One more turn-around we might want to consider – the truth that in order to fix your internal problems, you don’t focus on yourself, you look outward. It works as persons: if you’re depressed, maybe the best way to get out of it is not to focus on why you’re depressed – you will probably find your depression justified! – but to go outside yourself. In focusing on someone else’s needs and happiness, you somehow take care of your own, and it’s amazing how many of your own problems seem to melt away! Same with a church. We can spend so much time and energy worrying about our budgets and our bylaws, our staffing and even our Internet service – and all of these are necessary, but our real salvation will come when we spend our energy on mission, reaching out, making a difference, praying for others, working alongside them, again, helping to make this world a little more like the Kingdom of God that Jesus came to proclaim. Turn around, church, look outward, not inward, get mission-oriented, and you will indeed find yourself turned around!

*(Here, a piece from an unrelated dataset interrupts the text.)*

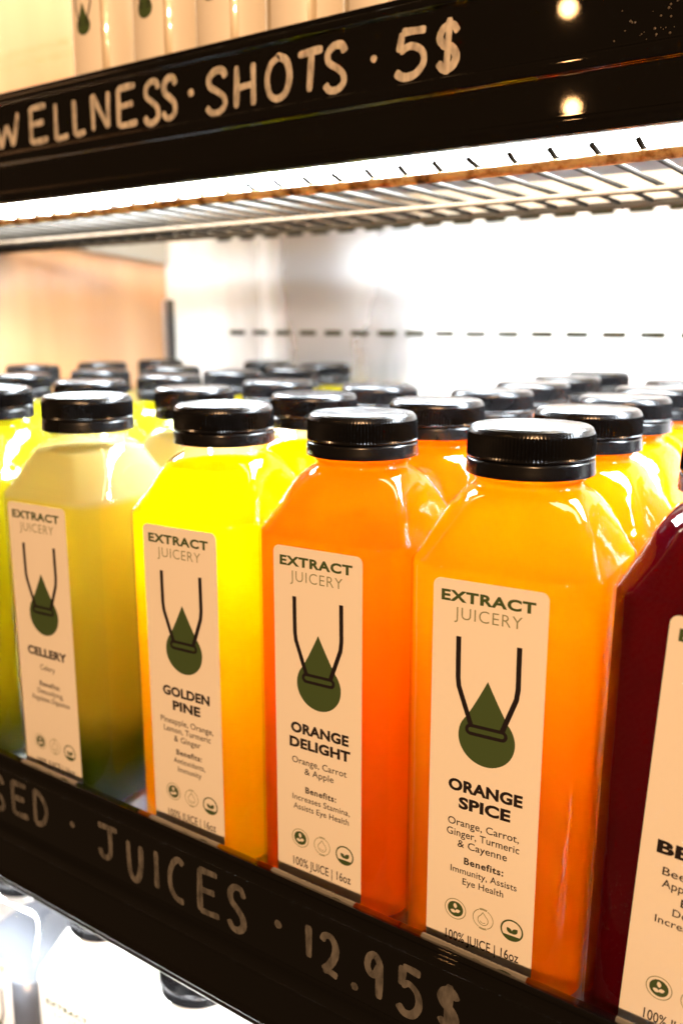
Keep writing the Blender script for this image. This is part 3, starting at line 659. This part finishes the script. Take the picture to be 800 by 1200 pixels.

I trust you see in all of this something of a vision for Westmoreland Church – on the Sunday of the Annual Meeting that’s something I’m supposed to present. I hope you sense a vision of a turn-around church, repentant in the best sense of the word---
—a church that claims and proclaims its liberal outlook,
—a church that offers a place for each person to be known and cared about,
—a church that spends its energy in mission, loving the world that God loves;
—a church that is repentant in the best sense of the word, that hears the voice of God Still Speaking, and responds in the same way that Simon and Andrew, James and John did when they heard Jesus’ invitation: “The kingdom of God is at hand. Repent and believe the good news. And come, follow me!”